Added to this, the American Petroleum Institute (API) will release the crude oil inventory data on Tuesday. The US Energy Information Administration (EIA) will release the official data on crude oil and product inventories on Wednesday.

Meanwhile, Warren Patterson, Head of Commodities Strategy, and Ewa Manthey, Commodities Strategist, said in ING Think’s Commodities Daily that oil prices moved higher on Monday as the market continued its post-OPEC+ meeting recovery. ICE Brent settled more than 2.5 per cent higher on Monday, which saw it close well above $81 a barrel.

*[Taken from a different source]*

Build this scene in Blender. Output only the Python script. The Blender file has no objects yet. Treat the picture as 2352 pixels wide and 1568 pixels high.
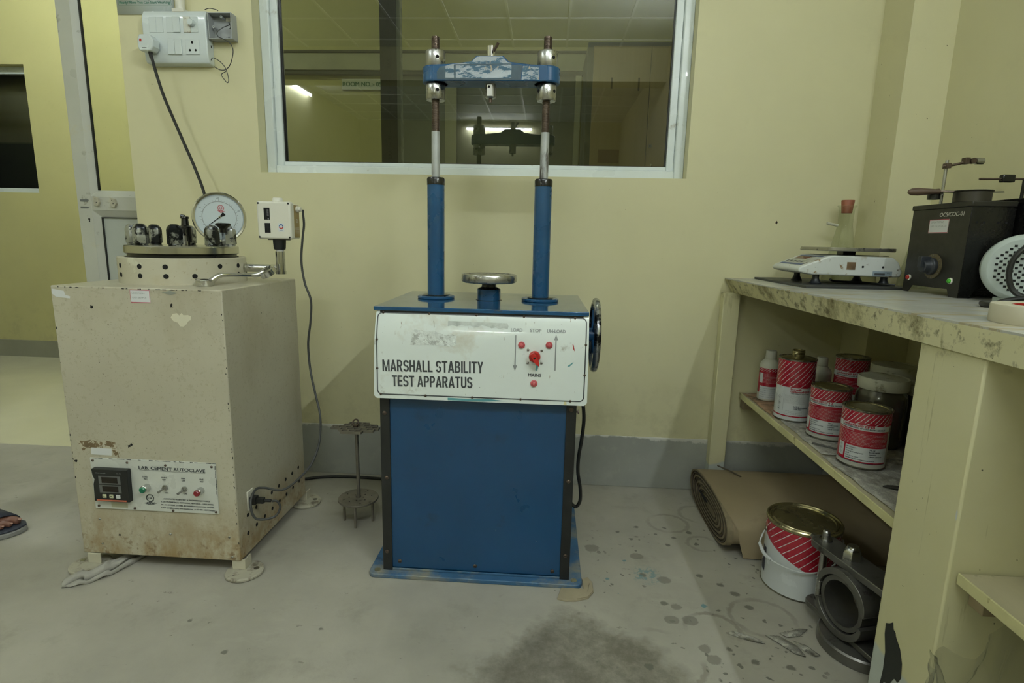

“As we mentioned following the meeting, the action taken by the group leaves the market with a sizeable deficit in the third quarter of the year, supporting the view that prices trend higher. A recovery in refinery margins would leave us even more confident that prices move meaningfully higher from current levels. The weakness in refinery margins over the second quarter will have raised concerns over demand,” they said in the report.

Quoting the US Energy Secretary, Jennifer Granholm, a Reuters report said the US could hasten the rate of replenishing the strategic petroleum reserve as maintenance on the stockpile is completed by the end of the year. US wants to buy back oil at about $79 a barrel, it said.

Referring to the US Department of Energy’s (DoE) tender, ING Think’s Commodities Daily said on Monday that the US wants to purchase up to 6 million barrels of crude oil for its strategic petroleum reserve. The DoE announced two tenders, one for 1.5 million barrels for delivery in September, and another for 4.5 million barrels for delivery in October, November and December, it said.

Jeera, guarseed gain

US is a major consumer of crude oil in the world market. June natural gas futures were trading at ₹251.90 on MCX against the previous close of ₹242.50, up by 3.88 per cent.

On the National Commodities and Derivatives Exchange (NCDEX), June jeera contracts were trading at ₹28,835 against the previous close of ₹28,735, up by 0.35 per cent.

June guarseed futures were trading at ₹5348 on NCDEX against the previous close of ₹5337, up by 0.21 per cent.